“L’odio è un ubriaco in fondo ad una taverna che sente di continuo la sete rinascere dal liquore e moltiplicarsi come l’idra di lerna.
Ma i bevitori felici conoscono il loro vincitore e l’Odio è condannato al triste destino di non poter mai addormentarsi sotto la tavola.”
Questo sonetto di Charles Baudelaire intitolato “La botte de l’odio” consegna gli odiatori al più meschino dei destini. Chiaramente è “un finale” che non si augura a nessuno e che anzi ciascuno dovrebbe evitare, ma siamo tutti consapevoli di come anche attraverso il linguaggio si possa rivelare odio. E spesso - non sempre – vittime dell’avversione sono le classi più deboli e indifese, per certi aspetti le minoranze e nella maggior parte dei casi soggetti che hanno in comune il fatto di essere (per qualunque ragione) diversi dai più, dagli standard o, peggio ancora, dalle costruzioni sociali.
Da questa premessa può bene intendersi il significato del c.d. hate speech, per tale intendendosi: “una categoria elaborata negli anni dalla giurisprudenza americana per indicare un genere di parole e discorsi che non hanno altra funzione a parte quella di esprimere odio e intolleranza verso una persona o un gruppo, e che rischiano di provocare reazioni violente contro quel gruppo o da parte di quel gruppo”.
Il termine si diffuse durante secolo scorso con la teorizzazione pseudo-scientifica della superiorità della razza, tema – com’è noto - tristemente caro ai nazionalismi. Lo psicologo Gordon Allport, in The nature of prejudice (1951) ha scritto che le antilocution (“parole contro”) sono il livello più basso di razzismo in una scala da 1 a 5 ed al cui vertice si trova lo sterminio dei diversi.
Il fenomeno ha tuttavia assunto particolare rilievo e grande visibilità con la IV rivoluzione industriale - quindi nell’era digitale - grazie alla potenza della rete che “come una ragnatela avvolge il mondo” (non a caso world wide web).

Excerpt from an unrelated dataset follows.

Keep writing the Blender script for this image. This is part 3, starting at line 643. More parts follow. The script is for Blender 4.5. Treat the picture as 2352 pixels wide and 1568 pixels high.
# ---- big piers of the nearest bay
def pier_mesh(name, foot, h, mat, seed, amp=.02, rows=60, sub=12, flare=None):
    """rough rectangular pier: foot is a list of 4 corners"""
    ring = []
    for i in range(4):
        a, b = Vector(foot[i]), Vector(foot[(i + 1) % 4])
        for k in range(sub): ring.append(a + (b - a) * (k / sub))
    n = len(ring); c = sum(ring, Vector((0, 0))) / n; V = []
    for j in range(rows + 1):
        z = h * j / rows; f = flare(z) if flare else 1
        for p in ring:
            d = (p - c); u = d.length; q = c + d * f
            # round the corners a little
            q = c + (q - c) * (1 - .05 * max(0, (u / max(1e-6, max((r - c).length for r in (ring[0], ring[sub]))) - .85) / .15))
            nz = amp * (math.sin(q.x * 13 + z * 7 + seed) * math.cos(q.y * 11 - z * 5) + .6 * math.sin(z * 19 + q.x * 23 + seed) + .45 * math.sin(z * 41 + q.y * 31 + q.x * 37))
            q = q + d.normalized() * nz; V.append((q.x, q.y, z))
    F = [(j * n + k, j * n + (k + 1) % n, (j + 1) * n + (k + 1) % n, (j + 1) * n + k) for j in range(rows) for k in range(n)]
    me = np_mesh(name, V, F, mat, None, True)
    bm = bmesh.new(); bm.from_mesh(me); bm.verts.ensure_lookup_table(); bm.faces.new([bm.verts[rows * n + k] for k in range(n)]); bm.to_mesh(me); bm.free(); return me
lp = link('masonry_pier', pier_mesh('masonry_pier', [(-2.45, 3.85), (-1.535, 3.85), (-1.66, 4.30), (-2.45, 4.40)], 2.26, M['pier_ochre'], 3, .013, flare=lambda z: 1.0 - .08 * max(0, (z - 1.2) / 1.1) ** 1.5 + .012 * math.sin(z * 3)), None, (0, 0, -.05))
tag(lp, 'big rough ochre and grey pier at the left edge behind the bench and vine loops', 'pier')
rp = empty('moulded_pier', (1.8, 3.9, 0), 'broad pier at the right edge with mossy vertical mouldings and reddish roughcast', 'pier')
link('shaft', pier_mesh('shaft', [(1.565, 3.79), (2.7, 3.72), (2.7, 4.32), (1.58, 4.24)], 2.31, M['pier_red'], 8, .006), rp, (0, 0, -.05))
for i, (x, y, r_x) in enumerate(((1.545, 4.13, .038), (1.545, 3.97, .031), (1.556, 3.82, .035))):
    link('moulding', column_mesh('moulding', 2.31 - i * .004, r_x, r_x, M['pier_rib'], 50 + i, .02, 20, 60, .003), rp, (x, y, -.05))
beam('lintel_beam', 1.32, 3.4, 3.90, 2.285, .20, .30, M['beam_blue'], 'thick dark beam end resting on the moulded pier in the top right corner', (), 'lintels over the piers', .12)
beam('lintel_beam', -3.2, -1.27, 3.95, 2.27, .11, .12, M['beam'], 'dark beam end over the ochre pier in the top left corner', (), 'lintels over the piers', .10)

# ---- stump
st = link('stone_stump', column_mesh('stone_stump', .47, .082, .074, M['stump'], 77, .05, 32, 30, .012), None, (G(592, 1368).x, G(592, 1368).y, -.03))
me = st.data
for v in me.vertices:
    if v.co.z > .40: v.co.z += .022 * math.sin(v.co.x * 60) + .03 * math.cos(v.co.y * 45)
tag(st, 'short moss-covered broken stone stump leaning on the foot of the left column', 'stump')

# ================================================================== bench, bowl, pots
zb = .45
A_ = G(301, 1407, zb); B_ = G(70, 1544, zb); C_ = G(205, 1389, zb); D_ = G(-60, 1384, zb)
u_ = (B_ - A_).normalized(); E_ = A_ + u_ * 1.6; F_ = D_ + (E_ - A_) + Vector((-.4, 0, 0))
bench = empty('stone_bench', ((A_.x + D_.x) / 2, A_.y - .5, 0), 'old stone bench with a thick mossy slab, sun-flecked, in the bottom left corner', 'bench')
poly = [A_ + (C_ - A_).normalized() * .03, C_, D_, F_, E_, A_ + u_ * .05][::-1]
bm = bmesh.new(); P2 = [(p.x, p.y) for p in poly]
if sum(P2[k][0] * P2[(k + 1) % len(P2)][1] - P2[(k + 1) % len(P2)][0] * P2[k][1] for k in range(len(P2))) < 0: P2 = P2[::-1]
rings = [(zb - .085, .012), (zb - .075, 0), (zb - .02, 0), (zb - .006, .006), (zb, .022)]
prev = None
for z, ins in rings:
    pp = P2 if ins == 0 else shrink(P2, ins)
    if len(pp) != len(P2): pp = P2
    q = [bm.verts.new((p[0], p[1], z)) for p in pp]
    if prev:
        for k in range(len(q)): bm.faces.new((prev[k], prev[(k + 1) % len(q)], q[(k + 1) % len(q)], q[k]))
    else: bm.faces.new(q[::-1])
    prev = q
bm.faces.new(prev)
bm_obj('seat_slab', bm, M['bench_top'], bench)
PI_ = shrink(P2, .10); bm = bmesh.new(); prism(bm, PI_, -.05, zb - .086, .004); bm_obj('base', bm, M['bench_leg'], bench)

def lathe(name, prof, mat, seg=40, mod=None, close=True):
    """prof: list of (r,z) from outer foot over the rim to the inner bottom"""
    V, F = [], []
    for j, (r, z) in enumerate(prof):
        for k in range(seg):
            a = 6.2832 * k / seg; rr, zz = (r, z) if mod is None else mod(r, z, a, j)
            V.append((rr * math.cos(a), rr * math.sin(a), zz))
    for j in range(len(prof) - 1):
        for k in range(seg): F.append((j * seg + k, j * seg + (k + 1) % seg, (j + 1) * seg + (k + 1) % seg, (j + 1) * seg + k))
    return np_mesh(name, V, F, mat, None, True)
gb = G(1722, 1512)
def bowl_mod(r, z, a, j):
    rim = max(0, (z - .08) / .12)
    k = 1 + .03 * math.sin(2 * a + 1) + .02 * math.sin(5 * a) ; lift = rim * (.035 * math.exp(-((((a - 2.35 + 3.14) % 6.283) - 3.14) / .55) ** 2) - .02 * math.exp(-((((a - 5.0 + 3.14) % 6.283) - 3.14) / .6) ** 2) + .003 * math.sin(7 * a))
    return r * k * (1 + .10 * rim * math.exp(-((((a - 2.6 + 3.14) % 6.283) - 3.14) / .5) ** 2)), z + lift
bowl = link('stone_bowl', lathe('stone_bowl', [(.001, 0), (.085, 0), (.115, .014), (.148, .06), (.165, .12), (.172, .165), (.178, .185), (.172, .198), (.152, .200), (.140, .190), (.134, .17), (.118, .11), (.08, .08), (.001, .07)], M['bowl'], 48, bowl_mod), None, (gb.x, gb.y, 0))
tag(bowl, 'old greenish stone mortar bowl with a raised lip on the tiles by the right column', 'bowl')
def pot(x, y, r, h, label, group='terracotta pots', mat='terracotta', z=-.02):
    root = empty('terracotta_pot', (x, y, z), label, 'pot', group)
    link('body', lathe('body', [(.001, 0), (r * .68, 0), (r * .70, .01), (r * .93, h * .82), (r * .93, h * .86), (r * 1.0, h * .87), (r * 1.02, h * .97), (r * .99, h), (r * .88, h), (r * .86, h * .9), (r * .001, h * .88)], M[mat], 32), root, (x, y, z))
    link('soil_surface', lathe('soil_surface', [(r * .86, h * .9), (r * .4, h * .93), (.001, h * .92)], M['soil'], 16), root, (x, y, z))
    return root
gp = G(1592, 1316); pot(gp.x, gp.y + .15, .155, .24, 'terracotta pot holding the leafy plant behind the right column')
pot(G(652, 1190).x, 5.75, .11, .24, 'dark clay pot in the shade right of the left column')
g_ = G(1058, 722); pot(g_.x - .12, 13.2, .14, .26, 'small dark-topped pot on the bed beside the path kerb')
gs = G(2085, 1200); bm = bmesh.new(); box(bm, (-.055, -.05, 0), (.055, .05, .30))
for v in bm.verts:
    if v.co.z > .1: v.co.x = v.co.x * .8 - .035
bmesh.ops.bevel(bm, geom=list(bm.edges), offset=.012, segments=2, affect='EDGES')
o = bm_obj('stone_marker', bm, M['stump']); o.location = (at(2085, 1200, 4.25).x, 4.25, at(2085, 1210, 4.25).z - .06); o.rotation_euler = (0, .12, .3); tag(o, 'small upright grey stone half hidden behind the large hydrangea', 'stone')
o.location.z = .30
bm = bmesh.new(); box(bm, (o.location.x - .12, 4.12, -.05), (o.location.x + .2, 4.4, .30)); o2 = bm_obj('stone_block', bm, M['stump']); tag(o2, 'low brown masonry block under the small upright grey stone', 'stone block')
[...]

I social network costituiscono il “campo di battaglia” per antonomasia, di questa lotta a colpi di “antilocution”. Inoltre, l’odio online, si caratterizza per la permanenza, (talvolta) per l’anonimato ed infine per la transnazionalità.
Ebbene, la libertà d’ espressione è sì un diritto fondamentale costituzionalmente garantito (art. 21 Cost.), ma coesiste pur sempre con il “super principio” di dignità – su cui peraltro si regge l’intero architrave del nostro ordinamento giuridico.
Come risolvere, dunque, un eventuale conflitto?
Per dirla con le parole di Stefano Rodotà, un dato è certo: “la misura del diritto induce a rivolgere l’attenzione anzitutto alla rilettura del rapporto tra dignità, libertà ed eguaglianza”.
Ma aldilà del diritto, sarebbe bene insistere sull’importanza di un’etica sociale che induca a riflettere attentamente sull’utilizzo della libertà di espressione, dando maggior rilievo al rischio di urtare la dignità altrui, tramutando così l’esercizio di un proprio diritto in arma d’ offesa. E questo perché ad esser colpita non è soltanto la dignità altrui, ma anche quella di chi si esprime; si fatica del resto a credere che un’espressività indecorosa possa attribuirsi ad un soggetto che di per se - perché è il fatto stesso di essere umani che ci connota come dignitosi e ci rende per questo liberi ed eguali - è dotato di dignità. Vieppiù: nulla toglie che potremmo trovarci ad esser noi stessi vittime di un qualche discorso d’ odio e scoprirci indifesi al cospetto del suo impeto.